両岸にはうっそうと茂る黒緑の木々、その真ん中を大河のように海が濃く黒く、粘液質に緩やかにノタリノタリとうねっている。この緩やかな海のうねりが艀なので浮遊感を生む。そこに正午前なのに真夏のような眩しい光線が降り注ぐ。これがサワサワと寝不足の頭に騒がしい。目の前には優しく笑っている高丸老人の顔があって、これは本当に現(うつつ)だろうかと誰かに問い掛けてみたくなる。
レジ袋いっぱいのガザミをいただく。
「ありがとうございます」
これはガザミをもらった以上に高丸さんの優しさに感謝、というもの。
「また来ますので、お元気で漁を続けてください」
「また笠岡に来てな」
高丸さんは小型トラックで港を後にした。
ヒモマキバイさんはなかなか戻ってこないのをいぶかしがって、走ってくる。袋に入ったガザミを見せながらケータイで時刻を確認する。11時を過ぎたばかりだ。16日の夜9時半にきんのり丸さんに会い、ヒモマキバイさんと落ち合って、中央、名神、中国自動車道、山陽自動車道と走り、岡山へ。岡山の市場を見て回り、笠岡に来た。岡山に着いてからまだ6時間しか経っていない。しかしなんと濃厚かつ盛りだくさんの4分の1日であることだろう。
組合の建物までもどると、きんのり丸さんの顔がやや浮腫んで見える。これは持病の通風のせいもあるが、タバコの吸いすぎが原因ではないだろうか? そろそろ、危険な喫煙はやめてもらいたい。それに反してヒモマキバイさんの顔には疲労の影は見えないである。後々のことになるが、ヒモマキバイさんの底力に驚嘆することになる。

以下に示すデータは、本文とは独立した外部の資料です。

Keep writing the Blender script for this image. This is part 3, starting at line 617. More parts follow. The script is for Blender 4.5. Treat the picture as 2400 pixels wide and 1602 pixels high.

妹尾さん、笠岡湾漁協の方達にお別れして、また山陽道に入る。そこからは一路、倉敷へ。正午過ぎには倉敷市酒津の武内立爾さんのお宅にたどり着く。
●笠岡湾漁協「瀬戸の市」は営業時間9時から午後1時まで、水曜、日曜、祝日が休み。6月16日の状況から鑑みると早めに行くことをおすすめする。